The Emperor has no Clothes
2013-10-17
“In theory, theory and practice are the same. In practice, they are not.” — Albert Einstein
The original Dynamo paper created a wave of interest in the CAP theorem and gave rise to the recent crop of distributed databases: Cassandra, Riak, et al. These systems are generally AP where C can be tuned to provide some guarantee of consistency, i.e. they do their best to provide CAP according to the application’s needs. For instance, you might have a cluster of 5 nodes where a write to the cluster will return success if 3 of the nodes acknowledge the write. The cluster will still be available even if two of the machines fail.
In theory they are a great way to ensure availability to your application in the face of network failures. In practice, I believe these databases are so complex that they often provide less availability than a simpler CP system like a SQL database.
Consider:
- Network failure cases are legion
- Integration testing of high availability systems is extremely complicated
- Reasoning about and debugging failures becomes much harder
- Adding N machines increases your odds of network failure N-fold
As the recent series of Jepsen posts show, even the most highly regarded of these systems have serious bugs in their handling of network failures.
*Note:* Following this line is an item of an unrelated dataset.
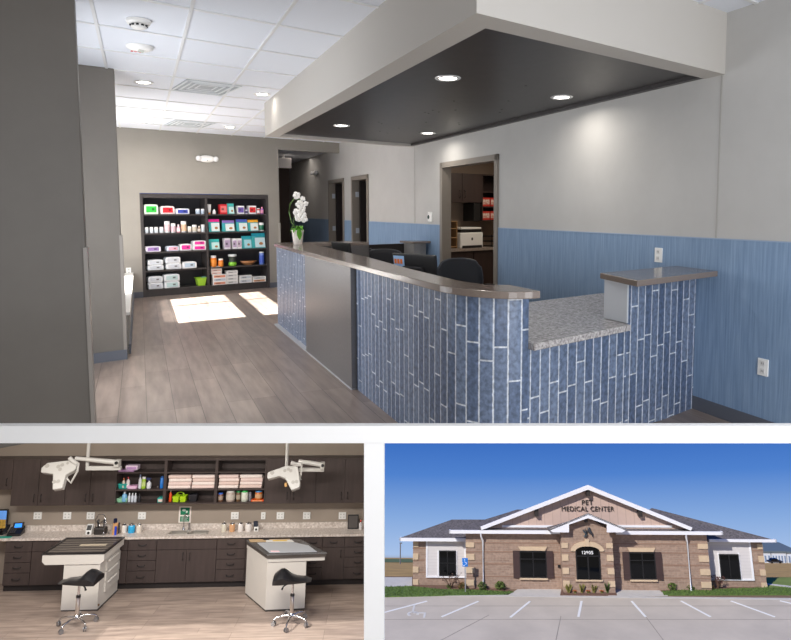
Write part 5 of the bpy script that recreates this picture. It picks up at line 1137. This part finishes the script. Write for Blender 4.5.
# fields behind
_d = X.l.to_3x3() @ ray(588,557); BS = -_d.z/_d.y; bn = (0,BS,1); bkk = BS*3.0; bz_ = lambda y: bkk-BS*y-.02
def field(name, y0, y1, x0, x1, m, lift=0): return struct(name, MB()._a([(x0,y0,bz_(y0)+lift),(x1,y0,bz_(y0)+lift),(x1,y1,bz_(y1)+lift),(x0,y1,bz_(y1)+lift)], [(0,1,2,3)]), m, M=X.M)
yb_ = lambda u, v: X.hit(u,v,bn,bkk).y
field('ground_field', 3.0, 420, -260, 300, mat('dry_grass_field', (184,148,84), .95, var=.22, vscale=.35))
yh = lambda u, v: X.hit(u,v,bn,bkk)
part('drive', flat(((376,586.8),(412,586.2),(412,577.2),(376,577.2)),.0,-.03), walkm, gr); part('side_lawn', flat(((764,588.4),(800,588.4),(800,577.2),(764,577.2)),.0,-.03), mat('mid_green_grass', (112,128,64), .95, var=.2, vscale=1), gr); part('side_path', flat(((765.5,583.6),(769,583.6),(800,587.2),(800,588.6),(766,584.6)),.01), walkm, gr)
field('ground_far_green', yh(398,562.4).y, yh(398,559).y, -200, -5, mat('far_green_field', (92,110,62), .95, var=.2, vscale=.2), .05)
def shed(u0, u1, v0, v1, y, label, nb):
    a, z0 = X.Y(u0,v1,y); b, _ = X.Y(u1,v1,y); z1 = X.Y(u0,v0,y)[1]
    t = thing('warehouse', label, 'building', X.at(a,y,z0), 'far warehouses'); w = b-a; h = z1-z0
    part('wall', MB().box(0,0,-2,w,14,h), C((206,212,222), .8), t); part('roof', MB().box(-.3,-.3,h,w+.3,14.3,h+.5), C((96,110,120), .7), t)
    for k in range(nb): part('dock_bay', MB().box(w*(k+.3)/nb,-.15,0.2,w*(k+.7)/nb,0,h*.7), C((120,140,170), .6), t)
yw = yh(780,563).y
shed(764,771.5,552.5,562.5,yw,'far pale warehouse just right of the clinic roof corner',2); shed(772.5,787,552.5,563,yw,'long far pale warehouse at the right edge of the view',5); shed(788,800,553,563,yw,'far pale warehouse cut by the right border',3)
y = 165; cx_, cz_ = X.Y(775.4,566.8,y)
t = thing('car', 'dark car parked far off before the warehouses', 'car', X.at(cx_,y,bz_(y)))
part('body', MB().prismy([(-2,.35),(2,.35),(2.05,.75),(1.2,.85),(-1.9,.85),(-2.1,.7)],-.85,.85), C((44,46,54), .3), t); part('cabin', MB().prismy([(-1.4,.85),(1.1,.85),(.6,1.4),(-1,1.4)],-.75,.75), glassd, t)
for sx in (-1.25,1.25):
    for sy in (-.85,.75): part('wheel', MB().cyl((sx,sy,.33),(sx,sy+.1,.33),.33), black_m, t)
y = yh(400.4,564).y; cx_, cz_ = X.Y(400.4,543,y); t = thing('utility_pole', 'slim grey pole standing far off left of the clinic', 'pole', X.at(cx_,y,bz_(y)))
part('pole', MB().cyl((0,0,0),(0,0,cz_-bz_(y)),.1,10), C((120,120,126)), t); part('lamp_head', MB().box(-.12,-.12,cz_-bz_(y)-.1,.3,.12,cz_-bz_(y)+.06), C((110,110,116)), t)
# accessible parking sign
y = -.95; cx_ = xx(465,y); t = thing('parking_sign', 'blue accessible parking sign on a grey post on the left lawn', 'sign', X.at(cx_,y,0))
zt, zb_ = zc(559,y), zc(567.6,y); part('post', MB().box(-.04,0,0,.04,.06,zt), C((170,172,176), .4, .6), t)
pl = part('sign_panel', MB().box(-.19,-.03,zb_,.19,0,zt), C((30,120,210), .4), t, bevel=.02); zm = (zb_+zt)/2
m = MB(); m.ball((-.02,-.035,zm+.17),.035,.006,.035,8,6); m.tube([(-.02,-.035,zm+.12),(-.01,-.035,zm),(.08,-.035,zm-.01),(.12,-.035,zm-.12)],.018,6); m.tube([(-.08+.11*math.cos(a),-.035,zm-.08+.11*math.sin(a)) for a in [2.2+.45*k for k in range(10)]],.013,6)
part('wheelchair_mark', m, C((236,240,244)), pl)
# planting
def shrub(u, v, r, h, c1, c2, label, n=260):
    x, y = X.Z(u,v,0); t = thing('shrub', label, 'shrub', X.at(x,y,.0), 'shrubs along the clinic front'); m = MB(); rd = random.Random(int(u*10))
    for k in range(n):
        a = rd.uniform(0,2*PI); q = rd.uniform(0,1)**.5; f = rd.uniform(.1,1); px_, py_, pz_ = r*q*math.cos(a)*math.sin(PI*(.15+.75*f)), r*q*math.sin(a)*math.sin(PI*(.15+.75*f)), h*f
        s = .075; d1 = Vector((rd.uniform(-1,1),rd.uniform(-1,1),rd.uniform(-.3,1))).normalized()*s; d2 = Vector((rd.uniform(-1,1),rd.uniform(-1,1),rd.uniform(-.5,.5))).normalized()*s*.5; p = Vector((px_,py_,pz_))
        m._a([tuple(p-d1),tuple(p+d2),tuple(p+d1),tuple(p-d2)],[(0,1,2,3)])
    f_ = part('foliage', m, mat('leaf_%d_%d_%d' % c1, c1, .7, var=.35, vscale=5, rgb2=c2), t)
    m = MB()
    for k in range(5): a = k*1.26; m.tube([(0,0,0),(r*.3*math.cos(a),r*.3*math.sin(a),h*.4),(r*.55*math.cos(a),r*.55*math.sin(a),h*.8)],[.02,.014,.006],5)
    part('stems', m, C((92,70,52), .9), t)
gA, gB = (96,116,44), (58,78,30); rA, rB = (138,96,60), (92,70,40)
shrub(462.5,589.4,.3,.42,rA,gB,'low reddish shrub beside the blue sign post'); shrub(482.4,590.2,.34,.5,gA,gB,'round green shrub below the left downspout'); shrub(500.5,589.8,.4,.5,gA,gB,'green shrub left of the left walkway'); shrub(449,588.2,.22,.2,gA,gB,'tiny green shrub below the left wing window',80)
shrub(672.4,590.4,.36,.48,gA,gB,'green shrub right of the right walkway'); shrub(690,590,.34,.46,gA,gB,'green shrub below the right downspout'); shrub(708.6,589.4,.36,.42,rA,gB,'rust coloured low shrub at the right corner'); shrub(742,586.6,.2,.16,gA,gB,'tiny green shrub below the right wing window',70)
def bare(u, v, h, w, label, c):
    x, y = X.Z(u,v,0); t = thing('shrub', label, 'shrub', X.at(x,y,0), 'shrubs along the clinic front'); m = MB(); rd = random.Random(int(u)); lf = MB()
    for k in range(12):
        a = rd.uniform(0,2*PI); e = (w*math.cos(a)*rd.uniform(.4,1),w*.6*math.sin(a),h*rd.uniform(.6,1)); mid = (e[0]*.4,e[1]*.4,e[2]*.55); m.tube([(0,0,0),mid,e],[.022,.014,.006],5)
        for j in range(5):
            p = Vector(mid).lerp(Vector(e),rd.random()); lf.ball(tuple(p+Vector((rd.uniform(-.06,.06),rd.uniform(-.06,.06),rd.uniform(-.06,.06)))),.045,.02,.03,5,4)
    part('stems', m, C((96,72,58), .9), t); part('leaves', lf, mat('leaf_dark_%d' % int(u), c, .8), t)
bare(450.5,588.6,.95,.9,'tall bare twiggy shrub below the left wing window',(98,74,66)); bare(718.5,589,.85,.55,'tall dark red twiggy shrub at the right corner',(92,56,52))
def tuft(u, v, h, c, label, n=70, red=False):
    x, y = X.Z(u,v,0); t = thing('ornamental_grass' if not red else 'flower_clump', label, 'grass' if not red else 'flowers', X.at(x,y,.02), 'planting at the entrance'); m = MB(); rd = random.Random(int(u*7))
    for k in range(n):
        a = rd.uniform(0,2*PI); r = rd.uniform(.1,.38)*h*1.1; b = (.07*math.cos(a),.07*math.sin(a)); e = (r*math.cos(a),r*math.sin(a),h*rd.uniform(.6,1)); nx_, ny_ = -math.sin(a)*.016, math.cos(a)*.016
        m._a([(b[0]-nx_,b[1]-ny_,0),(b[0]+nx_,b[1]+ny_,0),(e[0]*.6,e[1]*.6,e[2]*.8),(e[0],e[1],e[2])],[(0,1,2),(0,2,3)])
    part('blades', m, mat('blade_%d_%d_%d' % c, c, .8, var=.3, vscale=6), t)
    if red:
        m = MB()
        for k in range(9): a = k*.7; m.ball((.12*math.cos(a)*(k%3)*.6,.12*math.sin(a)*(k%3)*.6,h*.8),.04,.04,.03,6,4)
        part('blossom', m, C((176,90,40)), t)
for u, h, l in ((568.8,.62,'leftmost'),(582,.6,'second from the left'),(594,.62,'third from the left'),(607.4,.72,'rightmost and tallest')): tuft(u,593.2,h,(134,130,70) if u < 600 else (96,118,60),'%s ornamental grass tuft in the entrance bed' % l)
for u, l in ((575,'between the two left grass tufts'),(588.4,'midway in the entrance bed'),(602,'between the two right grass tufts')): tuft(u,593.6,.2,(120,120,60),'rusty low flower clump '+l,30,True)
# ================================================================== LIGHT
def area(name, M, sx, sy, e, col=(1,1,1), spread=180):
    l = bpy.data.lights.new(name, 'AREA'); l.shape = 'RECTANGLE'; l.size = sx; l.size_y = sy; l.energy = e; l.color = col; l.spread = math.radians(spread)
    o = bpy.data.objects.new(name, l); COL.objects.link(o); o.matrix_world = M; return o
def aim(p, d): return Matrix.Translation(p) @ d.normalized().to_track_quat('-Z','Y').to_matrix().to_4x4()
# added daylight fill lamps: rear openings behind the viewer, left window bays
for b in (-3.55,-1.25): area('window_daylight', aim(G(-3.9,b,1.4), A), 2.0, 2.2, 78, (.95,.97,1))
area('window_daylight', aim(G(3.3,-4.66,1.3), B), 1.8, 1.7, 72, (.95,.97,1))  # added fill lamp on the room side of the opaque panel
area('window_daylight', aim(G(7.4,-4.66,1.3), B), 2.2, 1.6, 50, (.95,.97,1))
sund = (B*.8+Vector((0,0,-.61))).normalized()
pc = G(7.4,-2.6,0)
sp = bpy.data.lights.new('sun_shaft','SPOT'); sp.energy = 280000; sp.spot_size = math.radians(8.4); sp.spot_blend = .05; sp.shadow_soft_size = .08; sp.color = (1,.96,.9)
so = bpy.data.objects.new('sun_shaft', sp); COL.objects.link(so); so.matrix_world = aim(pc-sund*22, sund)
area('break_room_light', aim(G(4.0,1.3,2.45), Vector((0,0,-1))), 1, .6, 18, (1,.88,.72))
area('corridor_light', aim(G(11.6,-.7,2.72), Vector((0,0,-1))), 1.2, .8, 5, (1,.9,.8))  # added fill lamp to brighten the corridor, no fixture
# outdoor sun, from high on the viewer's left
s = bpy.data.lights.new('sun','SUN'); s.energy = 4.2; s.angle = math.radians(.53); s.color = (1,.96,.9)
o = bpy.data.objects.new('sun', s); COL.objects.link(o)
d = X.x*.50 + X.dep*.69 + X.up*(-.63); o.matrix_world = aim(Vector((0,0,60)), d)
# sky: blue gradient above the fields' horizon, pale ground below it
w = bpy.data.worlds.new('world'); SC.world = w; w.use_nodes = True; nt = w.node_tree; bg = nt.nodes['Background']
hz = (ray(588,556).normalized()); rt = X.x; upv = rt.cross(hz).normalized()
tc = nt.nodes.new('ShaderNodeTexCoord'); dp = nt.nodes.new('ShaderNodeVectorMath'); dp.operation = 'DOT_PRODUCT'; dp.inputs[1].default_value = tuple(upv)
nt.links.new(tc.outputs['Generated'], dp.inputs[0])
r = nt.nodes.new('ShaderNodeValToRGB'); mr = nt.nodes.new('ShaderNodeMapRange'); mr.inputs['From Min'].default_value = -.05; mr.inputs['From Max'].default_value = .5
nt.links.new(dp.outputs['Value'], mr.inputs['Value']); nt.links.new(mr.outputs[0], r.inputs[0])
el = r.color_ramp.elements; st = lambda dot: (dot+.05)/.55
el[0].position = 0; el[0].color = (*lin((150,140,130)),1); el[1].position = 1; el[1].color = (*lin((34,84,170)),1)
for dv, c in ((-.012,(150,140,130)),(0,(168,194,232)),(.05,(134,170,222)),(.11,(80,130,206)),(.19,(42,96,184))):
    e = el.new(st(dv)); e.color = (*lin(c),1)
nt.links.new(r.outputs[0], bg.inputs[0]); bg.inputs[1].default_value = 1.0
SC.view_settings.view_transform = 'Standard'; SC.view_settings.look = 'None'; SC.view_settings.exposure = 0; SC.view_settings.gamma = 1; SC.view_settings.use_curve_mapping = False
Cascading failure happens. Split brain happens. Distributed databases do not scale linearly vs a single system; having a 5 node cluster will not handle 5x the throughput of a single system so your costs will increase super-linearly and your chances of network failure increase 5x (and thus exposing those hard-to-test network failure bugs). Distributed databases are useful only if:
- You need scale beyond what one system can provide
- You are willing to accept the server and administration costs
- You can test the network failure cases you wish to handle
My belief is simple: avoid distributed databases if possible. You will pay a heavy tax for their use.